新宿コニカミノルタフォトプラザで木村伊兵衛賞受賞記念展をやっている。http://konicaminolta.jp/plaza/

今年も男女ふたりの受賞だった。岡田敦は知っていたが志賀理江子は受賞までまったく知らなかった。いずれも赤々舎という出版社から出ている写真集が受賞作品となっている。http://www.akaaka.com/

今この出版社から出ている写真集がいい。絶対受賞すると思っていた石川直樹も写真集『NEW DIMENSION』を赤々舎から出している。

岡田敦の展示はビッグサイズだった。カットした傷の1本1本が克明に見える。写真集で感じた嫌悪感が展示ではない。物として見れば傷は美しい。そこへ感情を入れると話はやっかいになる。だから単純に見ることにした。そのほうが自分には理解しやすい。

反対側の壁の志賀理江子の展示は「よくわからない」。これを説明できる能力は自分にはない。これは写真なのか。

でもひとつだけ理解できることがある。この写真群をを持ち込まれたは赤々舎は観念しただろう。「これは作るしかないな。赤々舎で作らねばどこが作るのだ」と。
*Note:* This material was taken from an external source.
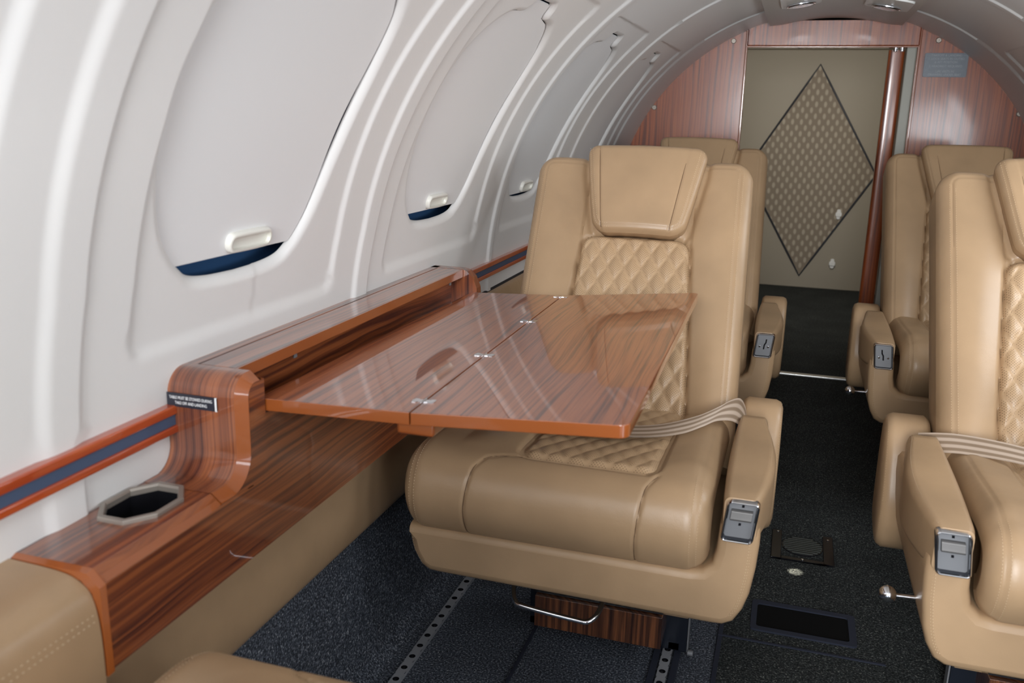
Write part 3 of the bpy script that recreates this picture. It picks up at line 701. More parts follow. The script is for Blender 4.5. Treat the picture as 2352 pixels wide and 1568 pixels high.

そのくらい強い。僕が思う写真としての美しさは微塵も感じない。でも強い。抗えない魅力を感じる。

ふたりの受賞展の隣のブースではフォトプレミオ受賞作品展をやっている。

壁一枚隔てた展示はモノクロドキュメンタリーだった。綿貫淳弥「豪雪の村」
http://konicaminolta.jp/plaza/schedule/2008april/gallery_b_080419.html雪深い村を撮った写真。いったいいつの時代なんだ、とても現代の日本とは思えない。丁寧な取材を重ねたことが写真から伺える。アプローチの方法は古典的とも言えるほどの正統派。

志賀理江子の写真と綿貫淳弥の写真を同じギャラリーでやっている不思議。どちらも新人賞ということでは一緒だ。ふたつのブースを行ったり来たり。これが今の日本の写真なのだ。

ブースAでやっていた谷井隆太写真展「えきすとら」は妙に面白い。チープな色合いのデジタル色に初めは抵抗感があったが、見ているうちに作者の意図にはまってしまう。これがもっと昇華していくとドイツの新興写真につながっていくのだろう。

いずれも4月28日までやっている。